Description of the task
In the data, extract each line that holds the string "from".

Recorded information

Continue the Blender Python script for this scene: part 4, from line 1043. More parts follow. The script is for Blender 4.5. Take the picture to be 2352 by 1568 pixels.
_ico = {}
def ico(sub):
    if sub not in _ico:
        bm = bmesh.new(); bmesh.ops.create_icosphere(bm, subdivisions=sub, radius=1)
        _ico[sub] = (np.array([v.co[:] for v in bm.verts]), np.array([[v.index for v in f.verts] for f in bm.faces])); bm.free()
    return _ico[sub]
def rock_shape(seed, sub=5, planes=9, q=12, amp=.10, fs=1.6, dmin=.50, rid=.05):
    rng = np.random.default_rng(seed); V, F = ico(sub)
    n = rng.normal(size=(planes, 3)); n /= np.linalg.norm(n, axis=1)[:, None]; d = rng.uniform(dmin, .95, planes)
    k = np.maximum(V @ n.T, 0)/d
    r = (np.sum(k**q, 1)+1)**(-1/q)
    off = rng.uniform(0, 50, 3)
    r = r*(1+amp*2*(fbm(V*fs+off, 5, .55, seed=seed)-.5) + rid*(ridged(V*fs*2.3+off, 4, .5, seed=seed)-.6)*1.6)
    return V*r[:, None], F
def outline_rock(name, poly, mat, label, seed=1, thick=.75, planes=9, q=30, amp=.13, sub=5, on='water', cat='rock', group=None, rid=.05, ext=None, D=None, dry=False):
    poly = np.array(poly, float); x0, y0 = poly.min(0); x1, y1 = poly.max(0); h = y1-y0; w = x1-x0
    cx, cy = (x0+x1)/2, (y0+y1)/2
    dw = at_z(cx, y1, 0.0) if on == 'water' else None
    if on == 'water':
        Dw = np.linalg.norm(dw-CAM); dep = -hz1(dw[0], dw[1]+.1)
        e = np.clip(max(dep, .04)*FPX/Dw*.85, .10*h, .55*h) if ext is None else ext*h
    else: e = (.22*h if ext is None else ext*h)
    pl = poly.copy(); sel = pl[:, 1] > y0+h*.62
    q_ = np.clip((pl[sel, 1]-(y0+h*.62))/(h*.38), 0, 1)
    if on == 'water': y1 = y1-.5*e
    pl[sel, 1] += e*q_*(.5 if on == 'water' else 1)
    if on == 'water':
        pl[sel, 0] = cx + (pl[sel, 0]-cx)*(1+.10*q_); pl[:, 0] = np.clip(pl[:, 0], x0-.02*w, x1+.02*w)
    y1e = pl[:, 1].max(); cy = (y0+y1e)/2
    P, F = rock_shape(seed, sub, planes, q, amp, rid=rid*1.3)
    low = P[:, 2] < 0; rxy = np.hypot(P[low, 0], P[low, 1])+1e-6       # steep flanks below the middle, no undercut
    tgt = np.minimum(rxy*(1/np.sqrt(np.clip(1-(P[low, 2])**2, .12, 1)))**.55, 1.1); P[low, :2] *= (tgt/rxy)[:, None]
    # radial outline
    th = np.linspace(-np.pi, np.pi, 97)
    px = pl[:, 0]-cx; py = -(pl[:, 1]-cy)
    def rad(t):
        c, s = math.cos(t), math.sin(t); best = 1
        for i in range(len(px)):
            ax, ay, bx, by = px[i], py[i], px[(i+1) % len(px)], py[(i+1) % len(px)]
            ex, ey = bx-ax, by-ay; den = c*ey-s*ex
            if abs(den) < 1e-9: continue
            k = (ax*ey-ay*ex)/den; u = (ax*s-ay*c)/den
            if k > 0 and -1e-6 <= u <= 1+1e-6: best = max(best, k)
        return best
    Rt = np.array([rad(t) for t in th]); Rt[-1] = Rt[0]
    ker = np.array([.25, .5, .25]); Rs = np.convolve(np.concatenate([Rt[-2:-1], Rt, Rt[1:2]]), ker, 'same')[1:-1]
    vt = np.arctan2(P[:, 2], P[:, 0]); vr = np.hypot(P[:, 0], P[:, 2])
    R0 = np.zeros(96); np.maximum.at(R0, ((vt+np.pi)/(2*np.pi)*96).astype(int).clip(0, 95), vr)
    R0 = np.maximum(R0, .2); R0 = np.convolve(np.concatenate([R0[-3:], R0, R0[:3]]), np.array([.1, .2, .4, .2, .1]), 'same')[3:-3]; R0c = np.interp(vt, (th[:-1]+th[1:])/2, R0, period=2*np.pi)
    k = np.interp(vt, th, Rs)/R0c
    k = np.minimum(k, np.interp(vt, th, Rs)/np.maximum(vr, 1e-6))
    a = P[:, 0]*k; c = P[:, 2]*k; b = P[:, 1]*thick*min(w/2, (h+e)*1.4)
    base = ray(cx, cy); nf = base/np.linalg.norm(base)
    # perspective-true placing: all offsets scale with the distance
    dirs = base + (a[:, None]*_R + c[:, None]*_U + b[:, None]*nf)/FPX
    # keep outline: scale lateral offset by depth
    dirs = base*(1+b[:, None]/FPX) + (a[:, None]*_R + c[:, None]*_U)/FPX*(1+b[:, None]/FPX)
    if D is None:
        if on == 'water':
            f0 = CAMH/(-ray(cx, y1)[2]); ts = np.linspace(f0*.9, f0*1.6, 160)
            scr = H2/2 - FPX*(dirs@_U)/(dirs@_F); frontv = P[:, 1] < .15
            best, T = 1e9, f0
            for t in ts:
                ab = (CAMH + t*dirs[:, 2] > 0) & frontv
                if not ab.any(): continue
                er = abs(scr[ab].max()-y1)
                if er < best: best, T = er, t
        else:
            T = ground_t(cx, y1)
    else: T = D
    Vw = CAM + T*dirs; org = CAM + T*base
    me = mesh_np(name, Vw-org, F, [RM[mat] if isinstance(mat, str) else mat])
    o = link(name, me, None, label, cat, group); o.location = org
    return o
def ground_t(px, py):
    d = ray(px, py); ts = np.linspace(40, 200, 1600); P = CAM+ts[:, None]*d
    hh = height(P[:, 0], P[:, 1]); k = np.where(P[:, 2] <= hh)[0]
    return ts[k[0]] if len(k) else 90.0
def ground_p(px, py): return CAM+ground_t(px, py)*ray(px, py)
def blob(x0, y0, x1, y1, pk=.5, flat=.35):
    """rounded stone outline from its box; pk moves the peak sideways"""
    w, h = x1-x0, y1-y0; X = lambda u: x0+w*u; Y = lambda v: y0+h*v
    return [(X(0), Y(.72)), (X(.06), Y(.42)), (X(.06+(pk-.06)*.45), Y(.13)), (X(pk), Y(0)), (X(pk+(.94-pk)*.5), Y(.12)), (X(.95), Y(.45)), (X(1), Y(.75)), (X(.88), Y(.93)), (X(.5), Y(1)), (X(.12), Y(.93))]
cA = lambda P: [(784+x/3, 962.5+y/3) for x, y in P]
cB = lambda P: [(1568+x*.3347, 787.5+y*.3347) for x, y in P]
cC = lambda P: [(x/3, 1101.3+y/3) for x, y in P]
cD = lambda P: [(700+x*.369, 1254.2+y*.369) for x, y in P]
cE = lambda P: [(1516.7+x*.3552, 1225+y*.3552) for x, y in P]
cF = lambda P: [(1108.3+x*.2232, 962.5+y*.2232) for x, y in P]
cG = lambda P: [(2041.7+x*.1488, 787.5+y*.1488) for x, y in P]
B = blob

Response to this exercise
Continue the Blender Python script for this scene: part 4, from line 1043. More parts follow. The script is for Blender 4.5. Take the picture to be 2352 by 1568 pixels.
    """rounded stone outline from its box; pk moves the peak sideways"""